Messana O’Rorke Building Blocks
The Jewel Box features the bed of a studio apartment strategically hidden behind gold doors

Messana says choosing projects to include—25 total to represent the number of years they’ve been practicing—was difficult but represents their best work together and the progression and development of their ideas.

SkinCare Lab was the first project in which we could fully execute some of the ideas we had been thinking about: form, space, scale, light, repetition, discovery, “off the shelf” items and artists such as Dan Flavin and Donald Judd,” he says. “Ten Broeck Cottage put us on the map. Juxtaposition, which we had been exploring in previous projects, revealed itself as “old and new,” separating each with a 12-inch glass gasket vertically and horizontally.”

Messana O’Rorke Building Blocks
The living room at Ten Broeck Cottage

He also calls out the Jewel Box, an innovative take on a New York studio apartment that gives the illusion of spaciousness thanks to an abstract cube that O’Rorke says “is both hidden and the focus.” This project in particular has won more than a dozen awards.
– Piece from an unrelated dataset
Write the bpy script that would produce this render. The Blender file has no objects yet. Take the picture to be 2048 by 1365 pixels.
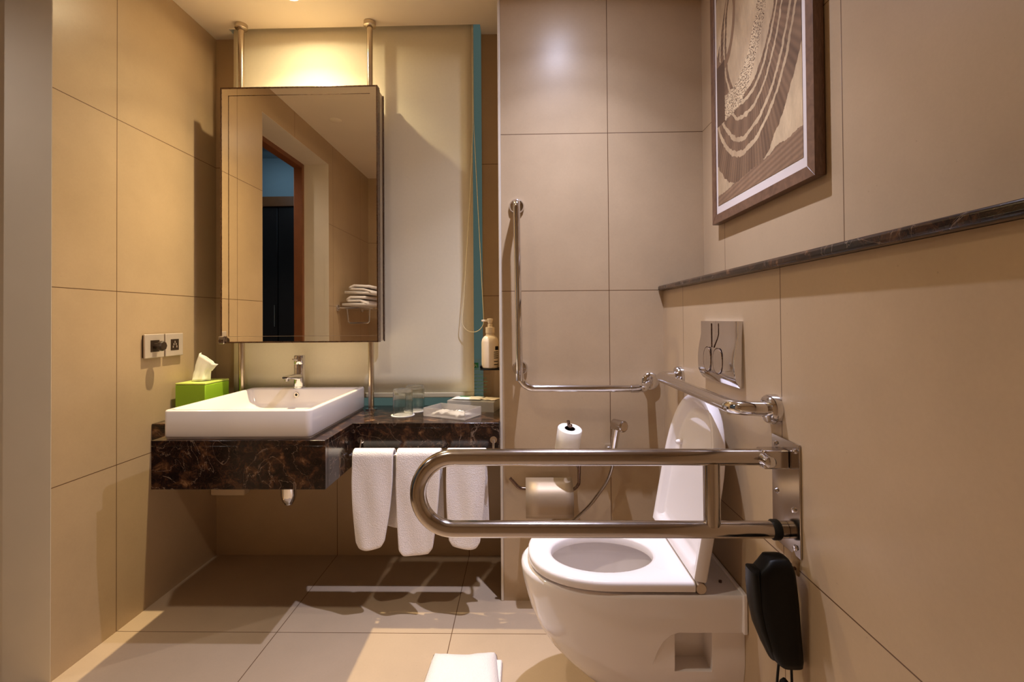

“We often think of our spaces as a retreat from the frenetic world around us,” O’Rorke sys. “Obviously, this applies more to urban residential projects, but ultimately we would want people to feel calm, relaxed and content in any space we design. We want our spaces to be passively stimulating as time progresses, whether that’s light changing through the day and year and from natural to artificial. We want our work to stimulate the senses on a slow burn with new aspects that take time to become apparent.”

Messana O’Rorke Building Blocks
A rendering of a new project

Above all, the book highlights what architecture and design means to them, which is viewing architecture as a way of investigating, resolving problems and creating a response.

“Nothing excites us more than hearing from a client that they were not expecting so much depth of thought and richness of experience in their project,” he says. “We spend an inordinate amount of time contemplating how our clients or users will occupy our spaces. Scale, form and light are constant preoccupations.”